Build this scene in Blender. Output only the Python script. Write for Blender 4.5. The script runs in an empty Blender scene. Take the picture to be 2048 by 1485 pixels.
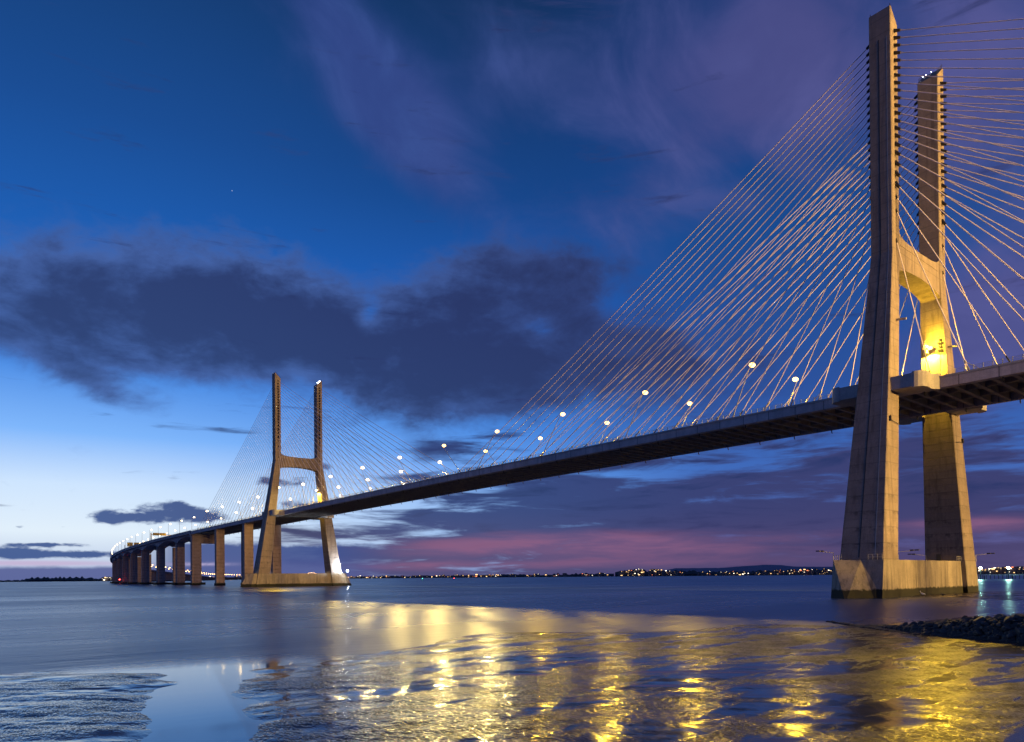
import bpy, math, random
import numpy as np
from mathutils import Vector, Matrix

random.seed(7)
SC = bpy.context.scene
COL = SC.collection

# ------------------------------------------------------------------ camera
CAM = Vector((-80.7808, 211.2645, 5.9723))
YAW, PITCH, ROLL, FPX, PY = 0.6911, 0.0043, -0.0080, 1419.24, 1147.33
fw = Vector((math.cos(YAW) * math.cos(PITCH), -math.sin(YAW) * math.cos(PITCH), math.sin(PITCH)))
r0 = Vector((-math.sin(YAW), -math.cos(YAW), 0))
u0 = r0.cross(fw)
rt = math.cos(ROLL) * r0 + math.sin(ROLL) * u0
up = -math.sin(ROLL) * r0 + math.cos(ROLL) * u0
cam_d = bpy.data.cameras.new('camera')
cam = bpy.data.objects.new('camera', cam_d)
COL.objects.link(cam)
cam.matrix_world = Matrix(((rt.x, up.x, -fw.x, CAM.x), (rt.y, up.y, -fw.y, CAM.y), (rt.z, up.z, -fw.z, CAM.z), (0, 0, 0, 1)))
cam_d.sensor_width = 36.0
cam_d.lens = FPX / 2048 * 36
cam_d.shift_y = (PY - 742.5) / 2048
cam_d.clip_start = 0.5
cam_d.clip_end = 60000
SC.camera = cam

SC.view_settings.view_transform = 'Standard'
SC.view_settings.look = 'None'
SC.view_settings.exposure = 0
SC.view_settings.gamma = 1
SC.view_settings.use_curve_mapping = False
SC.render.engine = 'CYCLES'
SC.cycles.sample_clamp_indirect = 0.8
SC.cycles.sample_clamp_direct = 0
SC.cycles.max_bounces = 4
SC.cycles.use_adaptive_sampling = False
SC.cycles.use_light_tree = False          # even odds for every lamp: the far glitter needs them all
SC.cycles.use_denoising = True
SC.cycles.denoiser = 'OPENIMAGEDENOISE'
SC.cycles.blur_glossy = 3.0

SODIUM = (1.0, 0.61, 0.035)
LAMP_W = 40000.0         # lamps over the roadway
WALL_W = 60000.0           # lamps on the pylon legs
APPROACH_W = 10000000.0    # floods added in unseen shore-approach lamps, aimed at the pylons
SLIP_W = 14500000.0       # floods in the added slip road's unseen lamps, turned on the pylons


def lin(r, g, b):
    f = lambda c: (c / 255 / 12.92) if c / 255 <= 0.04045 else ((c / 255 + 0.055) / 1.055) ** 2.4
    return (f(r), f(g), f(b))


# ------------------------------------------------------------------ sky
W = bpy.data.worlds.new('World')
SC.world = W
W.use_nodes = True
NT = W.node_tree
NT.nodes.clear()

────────

> **GOAL OF THE EXERCISE**
Print, exactly as written, the lines above from the first one to the one containing "COL = SC.collection". Leave out pictures.

> **EXERCISE RESULT**
Build this scene in Blender. Output only the Python script. Write for Blender 4.5. The script runs in an empty Blender scene. Take the picture to be 2048 by 1485 pixels.
import bpy, math, random
import numpy as np
from mathutils import Vector, Matrix

random.seed(7)
SC = bpy.context.scene
COL = SC.collection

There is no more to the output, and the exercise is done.